CERF Blog
I get the following question, or something like it all the time. This time it came by e-mail. I thought I’d post my response. Here’s the question:
When looking at the economy, unemployment, and job growth…..what consideration is
given to the impact of the decline of jobs and/or elimination of jobs in the public sector
as state budgets collapse? Oregon and California are facing tremendous cuts in their
public service budgets which, obviously will require lay-offs and a rise in unemployment rates.So, if we look at the public sector as an industry that is shrinking like others, is not the
economic impact-primarily on middle income jobs- a factor. I wonder also how we factor in the non-profit sector as an economic factor as well. Again, with the decline in philanthropic giving non-profit organizations are laying off as well. Further, the non-profit sector fills an important safety net need for the high risk citizens, a federal policy that came with the massive changes in the welfare system 20 years ago. As non-profit work declines, it seems the high-risk populations become more so which further burdens the social fabric.
Here’s my answer:
Healthcare and government have been the two best performing economic sectors since the recession started. Healthcare has gained jobs, while the government sector has seen only minimal job losses. State job losses have been largely offset by increases in federal jobs. Of course, job losses in any sector increases unemployment, and we try to anticipate government-sector jobs, just as we do any other sector. Our recent forecasts of government jobs have tended to be slightly more negative than the reality, because state and local governments have been more tenacious in saving jobs than we thought possible, while the federal sector has grown faster than we thought possible.
While many talking heads worry about consumption, our fundamental problem is a lack of investment. This is why the stimulus has disappointed. Debt-financed consumption can’t be the solution to a problem resulting from debt-financed consumption, and long-term growth only comes from investment.
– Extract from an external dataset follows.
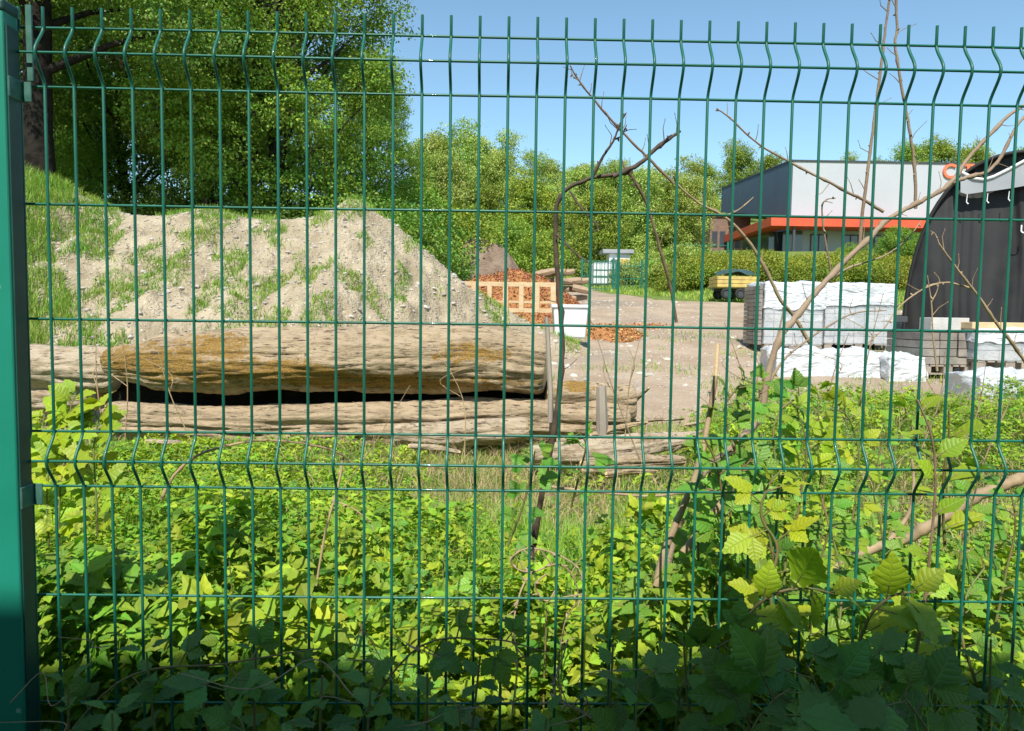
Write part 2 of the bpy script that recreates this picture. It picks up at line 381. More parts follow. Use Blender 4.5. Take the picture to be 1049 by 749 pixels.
G_FOREST='tall trees of the wood behind the spoil heap'
pA=tree_proto('broadleaf_tree',21,13.5,3.9,.10,150000,.078,MT['crown_b'],nb=64,tr=.24)
pB=tree_proto('broadleaf_tree',22,14.5,3.6,.30,112000,.084,MT['crown_a'],nb=54,tr=.26)
# broad tree whose right edge stands against the sky, then its neighbours to the left
def tp(px,Y): 
    p=at(px,330,Y); return (p.x,Y,gz(p.x,Y)-.1)
place(pA,tp(300,21),.3,1.0,'broad bright green tree at the right end of the wood, edged against open sky',G_FOREST)
place(pB,tp(205,23.5),1.2,1.02,'tall tree with a slim dark trunk left of the broad bright tree',G_FOREST)
place(pA,tp(128,27),2.2,1.0,'tree deep in the wood between the slim dark trunk and the thick dark trunk',G_FOREST)
place(pB,tp(262,31),4.0,1.1,'rear tree filling the gap behind the broad bright tree',G_FOREST)
place(pB,tp(-40,20),2.6,1.0,'tree reaching in past the green post at the left edge of the photo',G_FOREST)
place(pA,tp(-150,26),5.2,1.0,'leafy tree further left beyond the green post',G_FOREST)
place(pB,tp(62,34),.7,1.15,'farthest tree of the wood, seen between the thick dark trunk and the post',G_FOREST)
place(pA,tp(372,33),3.9,.72,'lower tree filling behind the right side of the broad bright tree',G_FOREST)
# the thick near trunk with its high crown
def big_trunk():
    root=empty('old_tree',(0,0,0)); tb=MB(); r=np.random.default_rng(5)
    tb.tube([(0,0,-.5),(.02,0,.6),(.0,.03,2),(-.06,0,4),(-.03,.05,6),(.08,0,8),(.15,.1,11)],[.46,.33,.29,.27,.25,.2,.1],14)
    bl=[]
    for k in range(18):
        a=k*2.4; z=6.3+k*.3; rr=r.uniform(1.2,2.9)
        c=np.array([math.cos(a)*rr,math.sin(a)*rr+.6,z]); bl.append((*c,1.15,.75))
        tb.tube([(0,0,z-1.2),c*.5+np.array([0,0,z*.5-.5]),c],[.1,.06,.02],6)
    tb.build('trunk',MT['shaded_bark'],root,smooth=True)
    crown_mesh(r,bl,60000,.068).build('crown',MT['crown_a'],root)
    tag(root,'old tree with the thickest dark trunk, just right of the green post','tree',G_FOREST)
    p=at(47,330,15.5); root.location=(p.x,15.5,gz(p.x,15.5))
big_trunk()
# low growth at the edge of the wood
def bush_proto(name,seed,Rc,H,nleaf,size,mt,nb=12):
    r=np.random.default_rng(seed); root=empty(name); bl=[];tb=MB()
    for k in range(nb):
        a=k*2.4; rr=Rc*math.sqrt((k+.3)/nb)*.8; z=H*(.18+.62*r.random()*(1-.6*(rr/Rc)**2))
        b=Rc*r.uniform(.26,.40); bl.append((math.cos(a)*rr,math.sin(a)*rr,z,b,min(b,H*.32)))
        tb.tube([(math.cos(a)*rr*.15,math.sin(a)*rr*.15,-.1),(math.cos(a)*rr*.6,math.sin(a)*rr*.6,z*.6),(math.cos(a)*rr,math.sin(a)*rr,z)],[.035,.025,.01],5)
    tb.build('stems',MT['trunk'],root,smooth=True); crown_mesh(r,bl,nleaf,size,.3).build('foliage',mt,root)
    return root
bA=bush_proto('shrub',31,2.1,2.8,34000,.062,MT['crown_b'])
bB=bush_proto('shrub',32,2.0,2.4,28000,.065,MT['crown_a'])
GS='shrubs along the foot of the wood'
for i,(px,Y,pr,s,lab) in enumerate([
 (398,19.5,bA,1.15,'bright green shrub at the right foot of the broad tree, behind the heap peak'),
 (442,28,bA,1.3,'rounded bright shrub right of the heap peak, left of the brown soil mound'),
 (345,21,bB,1.15,'dark shrub directly behind the peak of the spoil heap'),
 (285,19.5,bB,1.1,'shrub behind the heap just left of its peak'),
 (225,20.5,bB,1.2,'shaded shrub behind the middle of the heap'),
 (165,18.7,bB,1.05,'shrub under the slim dark trunk, behind the heap'),
 (105,19.5,bA,1.1,'shaded shrub right of the thickest trunk'),
 (60,21,bB,1.2,'shrub half hidden behind the thickest trunk'),
 (515,29,bA,1.25,'leafy shrub above the brown soil mound'),
 (140,24,bB,1.5,'dark rounded shrub filling the low gap left of the slim dark trunk'),
 (185,25,bB,1.5,'dark rounded shrub filling the low gap right of the slim dark trunk'),
 (100,26,bB,1.5,'dark rounded shrub in the shade right of the thickest trunk'),
 (378,24,bA,1.5,'bright shrub standing tall just right of the heap peak'),
 (415,27,bA,1.6,'bright shrub behind the foot of the broad tree, against the sky'),
 (310,25,bB,1.6,'dark tall shrub between the broad tree trunk and the heap'),
 (240,26,bB,1.6,'dark tall shrub behind the middle of the heap crest'),
 (20,18,bB,1.1,'dark shrub beside the green post, behind the grassy bank')]):
    place(pr,tp(px,Y),i*1.3,s,lab,GS,'shrub')
# wooded hillside: three kinds, each tree its own object
pC=tree_proto('hillside_tree',41,11,3.1,.06,15000,.19,MT['crown_c'],nb=20,tr=.15)
pD=tree_proto('hillside_tree',42,11,3.6,.04,20000,.20,MT['crown_e'],nb=24,tr=.15)
pE=tree_proto('hillside_tree',43,13.5,2.5,.10,7500,.18,MT['crown_c'],nb=20,tr=.13)
GH='trees on the wooded hillside'
rows=[(58,[(455,pC,.8),(492,pD,.62),(540,pD,.66),(575,pC,.62),(610,pD,.6),(648,pC,.66),(690,pD,.6),(708,pC,.6)]),
      (70,[(440,pC,.95),(470,pE,.95),(510,pC,.85),(552,pE,.72),(590,pC,.74),(630,pD,.75),(668,pC,.72),(696,pE,.7)]),
      (88,[(452,pD,1.05),(488,pC,1.02),(523,pE,.94),(560,pC,.78),(600,pC,.78),(640,pE,.72),(675,pC,.72),(712,pC,.74)]),
      (108,[(500,pC,.9),(545,pE,.8),(585,pC,.7),(622,pE,.72),(660,pC,.66),(700,pE,.66)])]
kindw={pC.name:'pale yellow-green loose tree',pD.name:'rounded fresh green tree',pE.name:'slender pale spring tree'}
names={58:'front row of the hillside',70:'second row of the hillside',88:'third row of the hillside',108:'ridge row of the hillside'}
ordn=['first','second','third','fourth','fifth','sixth','seventh','eighth','ninth']
i=0
for Y,row in rows:
    for k,(px,pr,s) in enumerate(row):
        i+=1
        place(pr,tp(px,Y+((i*7)%5-2)*1.2),i*1.7,s,f'{kindw[pr.name]}, {ordn[k]} from left in the {names[Y]}',GH)
# trees seen over the warehouse roof
GW='trees showing over the warehouse roof'
for k,(px,Y,pr,s,lab) in enumerate([
 (752,118,pD,1.0,'dense green tree rising just left of the warehouse corner'),
 (780,124,pD,.92,'lower green tree touching the left roof corner of the warehouse'),
 (858,130,pE,.85,'small pale tree top over the middle of the warehouse roof'),
 (925,130,pD,1.14,'green tree over the roof, leftmost of the three behind the red letters'),
 (955,128,pD,1.2,'tallest green tree over the roof, above the red letters'),
 (990,130,pD,1.12,'green tree over the roof, partly behind the black shelter'),
 (1040,126,pD,1.1,'green tree behind the top of the black shelter'),
 (730,103,pC,.9,'pale tree between the hillside and the warehouse'),
 (893,135,pD,.95,'low round tree over the roof left of the red letters'),
 (742,128,pE,1.0,'pale slender tree behind the warehouse end wall'),
 (718,116,pD,.8,'round green tree on the ridge just before the warehouse')]):
    place(pr,tp(px,Y),k*1.1+.4,s,lab,GW)
# planted bank
hA=bush_proto('hedge_shrub',51,1.9,1.05,16000,.062,MT['crown_d'],nb=16)
hB=bush_proto('hedge_shrub',52,1.6,.95,14000,.062,MT['crown_d'],nb=14)
GB='low yellow-green shrubs planted on the bank'
hrows={35:(13,700,1010,'lowest row on the bank'),40:(12,705,1020,'second row up the bank'),46:(12,715,1030,'third row up the bank'),53:(11,730,1040,'top row below the warehouse')}
k=0
for Y,(n_,a,b_,nm) in hrows.items():
    for q in range(n_):
        px=a+(b_-a)*(q+.5)/n_+((k*37)%9-4); k+=1
        yy=Y+((k*13)%5-2)*.4; x=at(px,300,yy).x
        place(hA if k%2 else hB,(x,yy,gz(x,yy)-.1),k*2.1,1.0+.12*((k*5)%4),f'yellow-green bank shrub, {["first","second","third","fourth","fifth","sixth","seventh","eighth","ninth","tenth","eleventh","twelfth","thirteenth"][q]} from left in the {nm}',GB,'shrub')
bC=bush_proto('shrub',33,1.9,2.1,9000,.12,MT['crown_c'])
GL='pale shrubs on the slope between the track and the hillside'
for k,(px,Y,sc_,lab) in enumerate([(642,47,.75,'pale shrub nearest the far gate'),(668,45,.8,'pale shrub on the slope, second right of the far gate'),(690,50,.9,'pale shrub high on the slope left of the brick building'),(655,53,.9,'pale shrub behind the gate end of the slope'),(712,54,.9,'pale grey-green shrub just below the brick building'),(682,41,.7,'low pale shrub at the foot of the slope above the verge')]):
    x=at(px,290,Y).x; place(bC,(x,Y,gz(x,Y)-.1),k*1.9,sc_,lab,GL,'shrub')
x=at(925,250,57).x
place(bA,(x,57,gz(x,57)),.4,1.15,'bright green bush standing in front of the red canopy of the warehouse',None,'shrub')
x=at(873,250,58).x
place(bA,(x,58,gz(x,58)-.3),2.4,.75,'small green bush under the canopy, left of the larger bright bush',None,'shrub')

def text_mesh(c):
    t=bpy.data.objects.new('t',c); C.objects.link(t); bpy.context.view_layer.update()
    me=bpy.data.meshes.new_from_object(t.evaluated_get(bpy.context.evaluated_depsgraph_get())); bpy.data.objects.remove(t)
    o=bpy.data.objects.new('letter',me); C.objects.link(o); return o
# ================================================================ WAREHOUSE
def corr(name,col,freq=3.,rough=.5):
    def ex(N,L,tc,mp,out,b):
        wv=N.new('ShaderNodeTexWave'); wv.wave_type='BANDS'; wv.bands_direction='DIAGONAL'; wv.inputs['Scale'].default_value=freq; L.new(tc.outputs['Object'],wv.inputs[0])
        bp=N.new('ShaderNodeBump'); bp.inputs['Strength'].default_value=.15; bp.inputs['Distance'].default_value=.02; L.new(wv.outputs[0],bp.inputs['Height']); L.new(bp.outputs[0],b.inputs['Normal'])
        return out
    return mat(name,col,rough,tuple(c*.93 for c in col),scale=.25,extra=ex)
MT['clad_white']=corr('pale_cladding',(.44,.45,.48)); MT['clad_blue']=corr('slate_blue_cladding',(.055,.085,.135))
MT['red']=mat('orange_red_fascia',(.66,.095,.035),.5,(.60,.08,.03),scale=.6)
MT['letter']=mat('red_letter',(.85,.17,.07),.5)
MT['brick']=mat('brown_brick',(.16,.10,.075),.85,(.22,.14,.10),scale=3)
MT['glass']=mat('window_glass',(.05,.065,.08),.08,spec=.8)
MT['frame']=mat('dark_window_frame',(.05,.055,.06),.5)
MT['panel']=mat('pale_grey_panel',(.36,.40,.44),.6,(.32,.36,.40),scale=.7)
MT['peach']=mat('peach_render',(.62,.40,.20),.8)
MT['roofgrey']=mat('grey_roof_sheet',(.30,.31,.33),.6,(.25,.26,.28),scale=.5)
wh=empty('warehouse',(0,0,0),'long pale warehouse with slate-blue end wall and an orange-red canopy','building')
YF=70.; nc=at(812,165,YF); fcn=at(740,193,98)
X0=nc.x; ZT=nc.z; ZU=at(812,221.5,YF).z; ZB=7.6; XL=48.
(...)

The real social problems being created right now are the ones resulting from the extraordinary long-term unemployment. Unfortunately, these problems will not be rapidly dissipate as the economy recovers.
Data are not well-kept for the non-profit sector, because the data are collected based on what they do, not on organizational structure. We assume that the non-profits are losing jobs, even while demand for their services is increasing.
Most government and non-profit jobs are distributive rather than wealth creating. What we desperately need now is wealth creation.